Stones point to earlier migration
Early tools found in India suggest our ancestors may have migrated out of Africa much earlier than previously suspected.
Indian and French researchers say hominins in India may have developed a Middle Palaeolithic culture around 385,000 years ago — much earlier than was previously thought.
The findings could prompt a re-examination of the conventional view of early human migration out of Africa.
When hominins left Africa, at least 1.7 million years ago, they took with them their signature item of technology — the Acheulian hand axe.
Given that skeletal material is extremely scarce, the evolution of humans across Europe and Asia is often charted by changes in toolkits.
Shanti Pappu and colleagues studied more than 7,000 stone artefacts from the archaeological site of Attirampakkam in southern India, which collectively document a shift away from Acheulian technologies towards Middle Palaeolithic strategies such as the distinctive Levallois stone-knapping technique.
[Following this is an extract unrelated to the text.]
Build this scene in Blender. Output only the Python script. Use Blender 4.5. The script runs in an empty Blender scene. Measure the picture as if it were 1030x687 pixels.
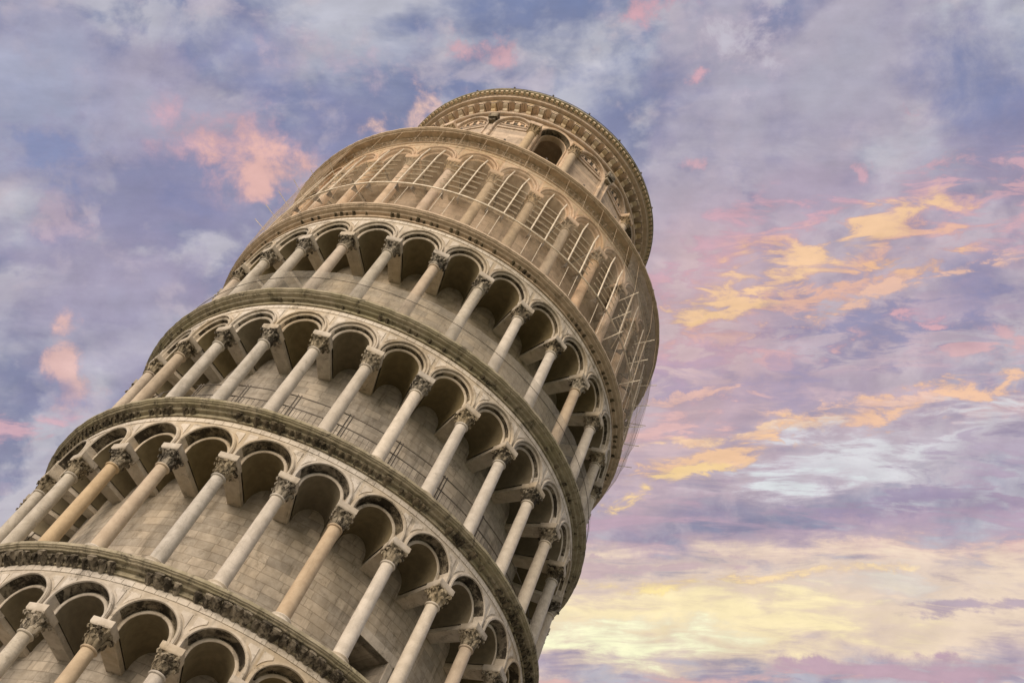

Together, the finds suggest that a Middle Palaeolithic culture emerged in India at around 385,000 years ago — roughly the same time that it is known to have developed in Africa and in Europe.
Understanding the transition to the Middle Palaeolithic outside Europe and Africa is vital to the study of the lives and times of hominins in Europe and Asia, especially the appearance and subsequent migrations of anatomically modern humans within and out of Africa.
These new finds suggest the presence of a fully-fledged Middle Palaeolithic culture in India long before any modern human migrations out of Africa may have dispersed Middle Palaeolithic technologies, which might imply that these migrations occurred earlier than has previously been thought and/or that local influences had a role in the development of the Middle Palaeolithic in India.